After reading about how the food industry engineers our food in David Kessler's The End of Overeating: Taking Control of the Insatiable American Appetite, this news isn't surprising at all.
Dr. Kessler, of course, was the head of the F.D.A. under the elder George Bush and Bill Clinton.
At issue here, is high-fructose corn syrup -- which is in damn near every processed food in America. It's also one of the cheapest ways to infuse food with sugar, an ingredient that makes food addictive.
If the specter of obesity and diabetes wasn't enough to turn you off high-fructose corn syrup (HFCS), try this: New research suggests that the sweetener could be tainted with mercury, putting millions of children at risk for developmental problems.In 2004, Renee Dufault, an environmental health researcher at the Food and Drug Administration (FDA), stumbled upon an obscure Environmental Protection Agency report on chemical plants' mercury emissions. Some chemical companies, she learned, make lye by pumping salt through large vats of mercury. Since lye is a key ingredient in making HFCS (it's used to separate corn starch from the kernel), Dufault wondered if mercury might be getting into the ubiquitous sweetener that makes up 1 out of every 10 calories Americans eat.
Notice the use of the word "lye" above. Also note that lye, aka potassium hydroxide, is also an ingredient in bleach, soap, dye and alkaline batteries among other things.

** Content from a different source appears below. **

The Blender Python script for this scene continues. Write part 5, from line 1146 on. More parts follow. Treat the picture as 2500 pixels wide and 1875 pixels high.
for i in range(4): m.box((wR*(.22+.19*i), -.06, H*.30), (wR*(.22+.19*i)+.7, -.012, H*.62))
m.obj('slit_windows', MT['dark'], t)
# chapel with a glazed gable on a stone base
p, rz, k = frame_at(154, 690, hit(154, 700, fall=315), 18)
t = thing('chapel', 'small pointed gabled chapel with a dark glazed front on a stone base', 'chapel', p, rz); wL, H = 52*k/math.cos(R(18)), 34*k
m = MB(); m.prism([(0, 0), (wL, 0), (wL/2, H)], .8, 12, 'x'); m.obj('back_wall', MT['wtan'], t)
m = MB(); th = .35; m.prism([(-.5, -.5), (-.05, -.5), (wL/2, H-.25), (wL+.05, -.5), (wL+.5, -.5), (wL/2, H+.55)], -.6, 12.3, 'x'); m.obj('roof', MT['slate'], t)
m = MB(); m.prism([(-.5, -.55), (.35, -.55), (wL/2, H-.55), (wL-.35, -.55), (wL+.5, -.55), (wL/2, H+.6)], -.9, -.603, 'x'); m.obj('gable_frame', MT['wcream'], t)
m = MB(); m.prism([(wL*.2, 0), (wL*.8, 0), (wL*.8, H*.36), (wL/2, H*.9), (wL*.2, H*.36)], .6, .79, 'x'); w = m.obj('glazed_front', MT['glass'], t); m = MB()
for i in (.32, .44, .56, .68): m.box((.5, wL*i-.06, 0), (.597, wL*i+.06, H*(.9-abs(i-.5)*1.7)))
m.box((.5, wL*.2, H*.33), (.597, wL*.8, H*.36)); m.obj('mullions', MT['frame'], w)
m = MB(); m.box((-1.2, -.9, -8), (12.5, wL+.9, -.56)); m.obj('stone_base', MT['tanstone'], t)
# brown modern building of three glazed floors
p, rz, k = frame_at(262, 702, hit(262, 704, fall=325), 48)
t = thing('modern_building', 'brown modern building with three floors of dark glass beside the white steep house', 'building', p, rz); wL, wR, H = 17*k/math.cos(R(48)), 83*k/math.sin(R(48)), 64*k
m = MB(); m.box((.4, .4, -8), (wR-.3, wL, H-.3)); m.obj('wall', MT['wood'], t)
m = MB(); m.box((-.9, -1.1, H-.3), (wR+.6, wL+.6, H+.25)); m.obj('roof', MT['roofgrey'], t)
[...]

Dufault sent HFCS samples from three manufacturers that used lye to labs at the University of California-Davis and the National Institute of Standards and Technology. The labs found mercury in most of the samples. In September 2005, Dufault presented her findings to the FDA's center for food safety. She was surprised by what happened next. "I was instructed not to do any more investigation," she recalls. FDA spokeswoman Stephanie Kwisnek says that the agency decided against further investigation because it wasn't convinced "that there was any evidence of a risk."